What Machine Configuration Gives the Most Reliable Results in Daily Gasket Production?
Cheap configuration often becomes expensive later.
Reliable daily production needs more than a knife tool. Buyers should focus on frame rigidity, servo system, vacuum adsorption, table flatness, and software stability. These parts decide whether the machine can hold accuracy and edge quality over long production runs.

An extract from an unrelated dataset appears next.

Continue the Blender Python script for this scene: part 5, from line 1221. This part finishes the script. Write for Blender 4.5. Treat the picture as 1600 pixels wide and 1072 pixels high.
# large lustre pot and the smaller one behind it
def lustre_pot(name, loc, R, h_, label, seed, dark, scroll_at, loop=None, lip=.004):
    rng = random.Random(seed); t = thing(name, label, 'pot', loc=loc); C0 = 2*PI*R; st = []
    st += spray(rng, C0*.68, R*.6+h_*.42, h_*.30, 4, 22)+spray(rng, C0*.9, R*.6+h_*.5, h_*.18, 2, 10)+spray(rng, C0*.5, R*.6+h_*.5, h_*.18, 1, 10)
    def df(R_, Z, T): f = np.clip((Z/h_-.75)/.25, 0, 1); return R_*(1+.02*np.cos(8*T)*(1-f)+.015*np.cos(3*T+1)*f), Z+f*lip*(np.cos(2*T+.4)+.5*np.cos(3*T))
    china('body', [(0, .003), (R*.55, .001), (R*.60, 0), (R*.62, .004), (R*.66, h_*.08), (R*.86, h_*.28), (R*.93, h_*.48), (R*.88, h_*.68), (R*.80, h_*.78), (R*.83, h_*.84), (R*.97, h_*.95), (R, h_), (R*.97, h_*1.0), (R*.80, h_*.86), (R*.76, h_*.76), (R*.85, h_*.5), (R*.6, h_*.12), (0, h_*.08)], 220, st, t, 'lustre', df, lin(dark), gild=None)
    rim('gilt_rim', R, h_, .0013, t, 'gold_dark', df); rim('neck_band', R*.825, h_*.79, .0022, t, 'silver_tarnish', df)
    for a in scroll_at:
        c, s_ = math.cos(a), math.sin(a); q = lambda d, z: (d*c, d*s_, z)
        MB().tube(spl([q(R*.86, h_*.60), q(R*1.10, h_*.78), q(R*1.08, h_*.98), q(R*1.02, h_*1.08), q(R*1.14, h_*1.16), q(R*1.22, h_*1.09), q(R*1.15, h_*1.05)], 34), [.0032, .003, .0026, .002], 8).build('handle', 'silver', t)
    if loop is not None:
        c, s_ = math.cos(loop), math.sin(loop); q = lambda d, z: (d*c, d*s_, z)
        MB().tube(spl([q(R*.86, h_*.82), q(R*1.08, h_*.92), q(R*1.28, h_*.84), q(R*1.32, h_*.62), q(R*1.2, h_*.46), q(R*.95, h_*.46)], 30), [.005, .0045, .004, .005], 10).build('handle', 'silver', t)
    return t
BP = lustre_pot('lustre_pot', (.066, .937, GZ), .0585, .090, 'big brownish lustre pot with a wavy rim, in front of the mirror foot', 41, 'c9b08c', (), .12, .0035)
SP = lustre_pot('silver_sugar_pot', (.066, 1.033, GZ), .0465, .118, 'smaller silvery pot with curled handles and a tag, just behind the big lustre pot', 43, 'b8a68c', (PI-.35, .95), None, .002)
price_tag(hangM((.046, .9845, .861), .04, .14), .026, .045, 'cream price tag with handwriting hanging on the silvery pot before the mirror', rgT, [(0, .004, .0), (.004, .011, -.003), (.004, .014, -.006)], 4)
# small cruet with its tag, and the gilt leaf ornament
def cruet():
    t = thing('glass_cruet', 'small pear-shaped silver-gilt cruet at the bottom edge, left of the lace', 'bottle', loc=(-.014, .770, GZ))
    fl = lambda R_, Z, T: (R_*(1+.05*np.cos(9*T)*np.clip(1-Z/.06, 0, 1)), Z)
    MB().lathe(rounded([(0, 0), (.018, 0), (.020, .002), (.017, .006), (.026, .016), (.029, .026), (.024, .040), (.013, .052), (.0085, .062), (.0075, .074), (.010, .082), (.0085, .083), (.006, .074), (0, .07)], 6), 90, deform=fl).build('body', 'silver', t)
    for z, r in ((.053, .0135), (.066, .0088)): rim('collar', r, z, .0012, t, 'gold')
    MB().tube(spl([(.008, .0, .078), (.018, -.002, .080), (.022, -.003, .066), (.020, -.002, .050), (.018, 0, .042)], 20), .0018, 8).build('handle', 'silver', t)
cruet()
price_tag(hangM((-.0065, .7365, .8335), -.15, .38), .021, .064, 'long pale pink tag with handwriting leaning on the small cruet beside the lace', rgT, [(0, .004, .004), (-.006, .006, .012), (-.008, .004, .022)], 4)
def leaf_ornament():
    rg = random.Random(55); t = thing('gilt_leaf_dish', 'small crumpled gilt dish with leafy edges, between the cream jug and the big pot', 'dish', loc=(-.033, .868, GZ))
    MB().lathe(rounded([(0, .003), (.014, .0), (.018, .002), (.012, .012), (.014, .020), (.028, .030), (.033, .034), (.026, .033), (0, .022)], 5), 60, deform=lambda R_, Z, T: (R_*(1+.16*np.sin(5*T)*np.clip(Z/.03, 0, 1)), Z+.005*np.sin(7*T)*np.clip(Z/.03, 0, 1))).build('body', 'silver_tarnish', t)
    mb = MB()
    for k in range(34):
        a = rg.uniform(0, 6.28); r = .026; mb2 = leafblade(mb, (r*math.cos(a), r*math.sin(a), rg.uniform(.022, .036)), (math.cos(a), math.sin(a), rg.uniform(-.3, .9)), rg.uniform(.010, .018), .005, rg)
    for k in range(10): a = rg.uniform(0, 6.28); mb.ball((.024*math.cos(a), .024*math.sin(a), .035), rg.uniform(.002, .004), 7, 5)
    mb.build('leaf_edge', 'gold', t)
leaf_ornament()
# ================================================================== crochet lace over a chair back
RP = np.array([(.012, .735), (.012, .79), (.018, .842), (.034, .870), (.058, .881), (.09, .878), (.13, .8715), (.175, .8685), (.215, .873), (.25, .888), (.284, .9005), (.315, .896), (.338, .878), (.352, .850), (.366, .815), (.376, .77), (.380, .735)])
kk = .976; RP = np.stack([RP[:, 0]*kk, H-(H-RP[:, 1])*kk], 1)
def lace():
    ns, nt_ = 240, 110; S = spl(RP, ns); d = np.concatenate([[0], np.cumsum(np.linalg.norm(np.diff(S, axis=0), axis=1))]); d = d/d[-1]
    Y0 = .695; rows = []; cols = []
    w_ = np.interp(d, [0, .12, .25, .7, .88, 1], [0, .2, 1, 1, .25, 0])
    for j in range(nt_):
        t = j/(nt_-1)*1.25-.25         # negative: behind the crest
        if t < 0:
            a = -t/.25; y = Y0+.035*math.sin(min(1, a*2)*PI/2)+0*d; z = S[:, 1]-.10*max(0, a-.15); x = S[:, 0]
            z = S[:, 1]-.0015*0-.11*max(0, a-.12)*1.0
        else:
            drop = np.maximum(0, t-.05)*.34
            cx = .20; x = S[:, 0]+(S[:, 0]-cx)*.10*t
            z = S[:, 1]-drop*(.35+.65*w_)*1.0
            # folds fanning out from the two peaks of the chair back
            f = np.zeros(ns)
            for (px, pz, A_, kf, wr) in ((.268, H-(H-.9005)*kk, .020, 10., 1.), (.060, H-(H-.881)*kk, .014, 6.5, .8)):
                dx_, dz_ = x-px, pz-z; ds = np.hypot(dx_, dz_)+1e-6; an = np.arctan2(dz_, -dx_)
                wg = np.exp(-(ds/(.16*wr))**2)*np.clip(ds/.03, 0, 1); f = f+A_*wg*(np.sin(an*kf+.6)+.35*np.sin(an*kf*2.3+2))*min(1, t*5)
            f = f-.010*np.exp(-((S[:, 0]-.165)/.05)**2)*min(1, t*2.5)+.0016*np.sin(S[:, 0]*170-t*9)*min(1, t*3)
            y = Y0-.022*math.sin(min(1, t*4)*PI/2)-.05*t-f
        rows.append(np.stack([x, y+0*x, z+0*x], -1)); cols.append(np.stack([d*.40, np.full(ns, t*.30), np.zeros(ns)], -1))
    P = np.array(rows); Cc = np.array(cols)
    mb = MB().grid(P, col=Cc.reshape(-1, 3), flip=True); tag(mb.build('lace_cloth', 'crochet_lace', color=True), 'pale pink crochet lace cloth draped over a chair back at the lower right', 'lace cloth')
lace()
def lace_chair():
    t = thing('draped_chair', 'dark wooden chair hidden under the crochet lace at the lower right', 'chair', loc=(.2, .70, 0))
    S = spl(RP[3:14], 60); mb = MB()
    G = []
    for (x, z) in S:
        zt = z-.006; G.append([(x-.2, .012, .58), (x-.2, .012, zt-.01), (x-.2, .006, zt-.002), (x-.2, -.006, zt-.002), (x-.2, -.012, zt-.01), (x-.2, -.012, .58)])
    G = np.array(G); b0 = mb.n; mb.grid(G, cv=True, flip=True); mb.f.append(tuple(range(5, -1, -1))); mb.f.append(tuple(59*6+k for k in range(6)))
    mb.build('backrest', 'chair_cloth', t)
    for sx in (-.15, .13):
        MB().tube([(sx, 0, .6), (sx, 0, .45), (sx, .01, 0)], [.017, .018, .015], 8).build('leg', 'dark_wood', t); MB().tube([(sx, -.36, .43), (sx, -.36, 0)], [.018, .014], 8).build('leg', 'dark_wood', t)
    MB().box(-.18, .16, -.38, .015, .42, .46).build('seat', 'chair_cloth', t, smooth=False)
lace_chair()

I always tell buyers that a sample is important, but stable production is more important. Many low-price machines can cut one demo piece. That is not hard. The real test starts after weeks of cutting dense gasket material every day. This is where machine structure begins to speak.
Frame and motion system
A rigid welded bed matters because it supports the full machine during cutting. A weak frame may cause vibration or long-term accuracy drift. Servo motors matter because they give more stable motion control than lower-grade solutions. Good rails and racks matter because the machine must move smoothly while resisting cutting force.
Vacuum system
Vacuum adsorption is often underestimated in gasket cutting. Buyers think vacuum is only for thin soft materials. I disagree. Vacuum holding affects nearly all flat sheet cutting jobs. If the sheet shifts, the cut result changes immediately. Zoned vacuum is better because it improves suction on smaller working areas and reduces air loss.
Software and practical use
A good machine also needs easy software. Factories do not need software that looks impressive but slows down operators. For gasket production, practical work matters most: import drawing, set parameters, nest parts, start cutting, and get repeatable results. I prefer software that helps operators work faster with fewer mistakes.
When I judge a machine for daily gasket production, I look at it like this:
Cutting result quality
├── Tool match
├── Blade match
├── Frame rigidity
├── Vacuum stability
└── Motion control consistency
Choose by material first. Then choose by tool.